In MySQL
, I am trying to group a table according to a field, but in each of these groups output both the sum and the last value of some fields. For each of the problems I have a solution, but not for both.
It would be easier to explain by an example. Suppose this is the data we have:
CREATE TABLE IF NOT EXISTS `trades` (
`id` int(11) NOT NULL AUTO_INCREMENT,
`trader` int(11) NOT NULL,
`volume` int(11) NOT NULL,
`cash` int(11) NOT NULL,
PRIMARY KEY (`id`)
) ENGINE=InnoDB DEFAULT CHARSET=latin1 AUTO_INCREMENT=5 ;
INSERT INTO `trades` (`id`, `trader`, `volume`, `cash`) VALUES
(1, 1, 5, 0),
(2, 1, 7, 5),
(3, 1, 4, 2),
(4, 2, 10, 10);
So our table looks as follows:
+----+--------+--------+------+
| id | trader | volume | cash |
+----+--------+--------+------+
| 1 | 1 | 5 | 0 |
| 2 | 1 | 7 | 5 |
| 3 | 1 | 4 | 2 |
| 4 | 2 | 10 | 10 |
+----+--------+--------+------+
Now, in order to group by trader
and get the sum of the volumes, we perform:
mysql> select trader, sum(volume) from trades group by trader;
+--------+-------------+
| trader | sum(volume) |
+--------+-------------+
| 1 | 16 |
| 2 | 10 |
+--------+-------------+
which is easy.
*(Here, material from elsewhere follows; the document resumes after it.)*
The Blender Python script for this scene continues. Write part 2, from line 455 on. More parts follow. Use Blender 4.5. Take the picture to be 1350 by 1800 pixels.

Now, in order to get the "last" cash value in each group, where by "last" here I mean "of the largest id
" (but in general, this could use any other field for ordering), I can use the following clever idea (see also here):
mysql> select t1.trader, t1.cash
-> from trades t1 left join trades t2
-> on t1.trader = t2.trader and t1.id < t2.id
-> where t2.id is null;
+--------+------+
| trader | cash |
+--------+------+
| 1 | 2 |
| 2 | 10 |
+--------+------+
But how can I combine these solutions, or perhaps find a different solution, in order to get a result which looks more or less as follows:
+--------+--------+------+
| trader | volume | cash |
+--------+--------+------+
| 1 | 16 | 2 |
| 2 | 10 | 10 |
+--------+--------+------+
Important note: I don't want to use non robust solutions, that fail when ONLY_FULL_GROUP_BY
is enabled.
Another note: I wish to be able to get the "last" value of more than one field, but doing it with respect to a single ordering should be fine.